Are civil engineers now using them to design bridges? Are other versions of the PS4 now rendered amateurish? And yes I know you can now earn money by playing games, but you hardly a need a pro version of the console for doing that. As a writer pro, what do you reckon?
Chris Dyson
I've been playing Rise of the Tomb Raider and rather enjoying it, especially the way you can make Lara scramble about on the ground like she's recreating the video for Sexy Christmas USA.
However the first twenty minutes or so almost had me attacking my Xbox with a toffee hammer, due to it's dull expositional cut scenes and a tutorial system that felt like a never ending slew of QuickTime events.
Back when I was a lad all this stuff would have been covered in the manual (normally a cassette inlay that concertina-ed to ridiculous length). Why don't they make manuals any more? Or Splicer bars? Or sausage dogs?
Treacle Truffle
My only regret is the permanent damage to eBay's purchase recommendations.
Do any reviews of games that you have read over the years stand out as being particularly memorable or well-written?
Do you think that games now are better than they have ever been? If not then when was the best period, in your opinion?
John Whyte
Games better than they have been? Broadly speaking... yes. I think so. Though I've got an affection for the early-mid 90s Mega Drive/Super NES era, when developers had more restrictions on what they could do, and pushed the boundaries.
Now it feels like anything is possible. Sometimes limited resources - financially, creatively - are to a project's benefit. That's why you get so many lovely indie games, I think.

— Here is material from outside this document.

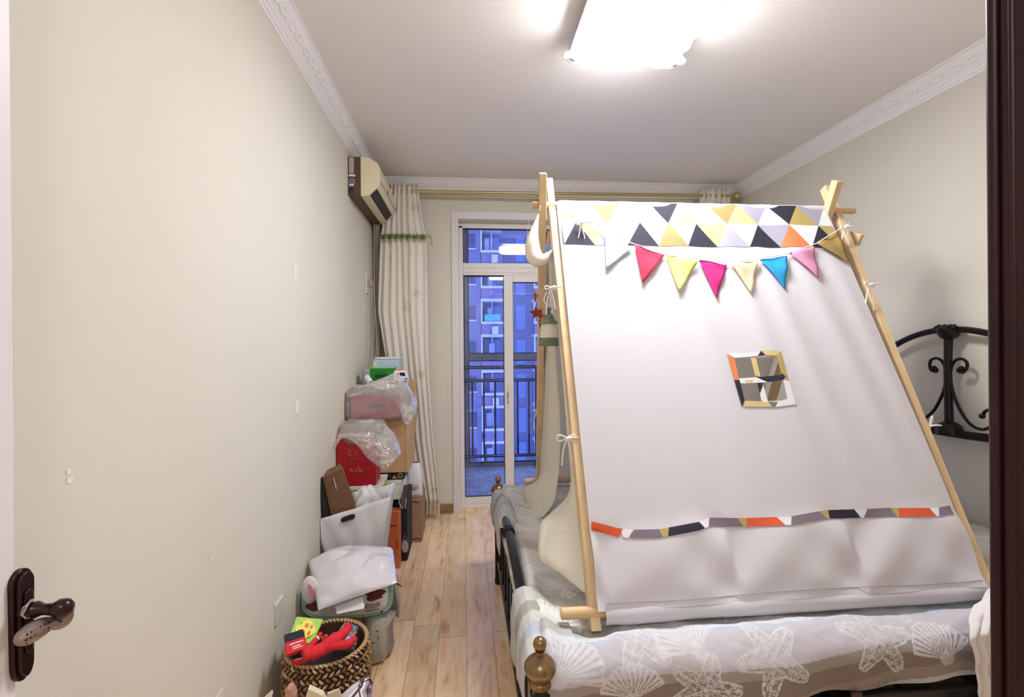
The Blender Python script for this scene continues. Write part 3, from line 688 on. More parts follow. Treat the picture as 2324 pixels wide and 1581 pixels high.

Dear Mr Biggo: with the recent "unpleasantness" surrounding the Nintendo Switch release, which console launch in history really got you out of bed thinking "oh man, this is gonna be one stone-gold groovy machine, I can't wait to get my freak on with it"?
Sidney Potter
Before I cared about my Megadrive library (i.e. when I saw those games as retro), I gave my copies of Sonic CD, Jungle Strike, Mega Games 3, and Flashback to a friend over the course of two or three of their birthdays. Now I'm thinking about collecting Megadrive games, it sort of stings. Have you ever given away stuff to friends that you wished you'd held onto in retrospect?
Stuart Lindsay
Incidentally, my old Digi 3DO now lives with teletext graphics guru Horsenburger. I didn't know this until I went to his house the year before last, and he had a 3DO, and I said "Oh! You've got a 3DO", and he said "Yes - it's yours". I had no idea I'd ever lent it to him. I don't want it back anyway. What would I even do with it?
Speaking of friends of mine who turned out to be thieves, this has reminded me of the time that a boy called Kevin Hill came round to my house, and as he was leaving I saw in his bag that he had my Donkey Kong Game & Watch and a dartboard-shaped rubber of mine, which he'd taken a shine to.
Quite innocently, I suggested they might have fallen in there, but then he suddenly burst into tears and ran away, and I realised he'd tried to steal them.